After reading this post when it came out, I started learning about compilers. I bought the dragon book from AbeBooks.com (which cost just $3.50 there; Amazon = $85) and I am reading it now.
Engineering a Compiler by Cooper and Torczon is probably better these days than the dragon book. The dragon book is of primarily historical interest imo. (Unless you really do need to write an LL(k) parser generator...)
I would say coding is more important than studying the books a lot.
This is curious. I haven't studied compilers at all, but I always hear the Dragon book is the default. Can anyone second these recommendations (Cooper/Torczon, the Gholoum paper)?

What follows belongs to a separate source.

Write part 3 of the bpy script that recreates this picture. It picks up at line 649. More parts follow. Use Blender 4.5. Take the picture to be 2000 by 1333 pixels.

No, no book is good for that. You just need to pick a project and start coding. Interpreters are a fun place to begin. I'd suggest getting a parser generator and reimplementing Lua or something. You'll want to look up stuff in the Cooper & Torczon book as you do this (like what an abstract syntax tree is), but I doubt it's useful to read it through or study it. Reading the code of existing compilers is also very helpful. (A word to the wise: Don't start with the source code of GCC or other industrial-strength compiler. :))
(This is my philosophy toward learning anything programming related, so maybe I'm just weird.)
I found 'Incremental Approach To Compiler Construction' [pdf] (http://scheme2006.cs.uchicago.edu/11-ghuloum.pdf) to be really great.
Anybody else here learning compiler construction? Any suggestions?